Before we left with bags of apples, an onion, some chili relish from a place in Baraboo with the delightful prog rock name Hawkwind, and a couple other odds and ends, I grabbed this photo:



That's the youngest Lapacek. She was interminably cute sitting there watch her father sort apples as the emus peered in through the windows with Mitch resting on the cool concrete floor.

Despite not having been able to pick some myself, the trip was well worth it. The proprietors were extremely friendly, I got to see some emus, and then drive away with a bounty.

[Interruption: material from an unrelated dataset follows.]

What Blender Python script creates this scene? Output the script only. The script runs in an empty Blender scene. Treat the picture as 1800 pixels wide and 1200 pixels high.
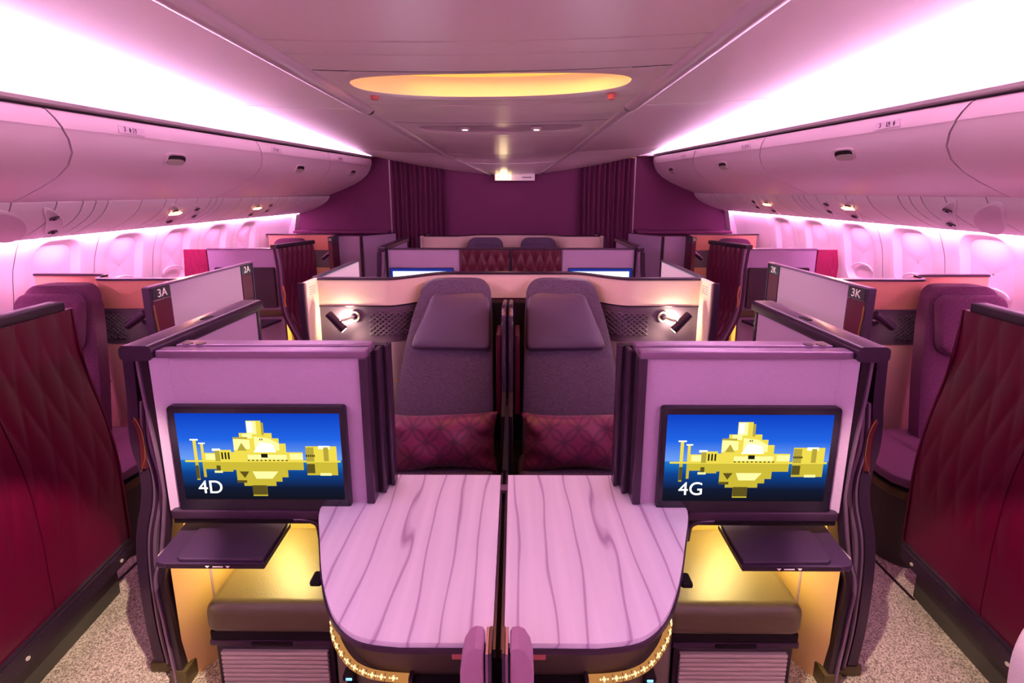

The Lapaceks reminded me of that Frontline documentary The Farmer's Wife. Agriculture is Wisconsin's biggest industry and politicos have been on the television talking about ag bills and farm subsidies lately. Listening to Herb Kohl talk is annoying enough but it's made worse when you come away not knowing anything more than you did when you started. I recently watched an interview with him and came away no smarter when it came to farm bills than I was before watching it. They're still a mystery to me. There's a lot of talk about saving family farms but it's all-too rare to actually hear the farmers themselves saying it. I am totally in favor of helping family farms and preventing their lands from becoming subdivisions. And so it was just nice to actually go to a family farm and meet the folks who live and work there. Yet I am forced to wonder if Lapacek's Orchard will still be around when that little girl grows up.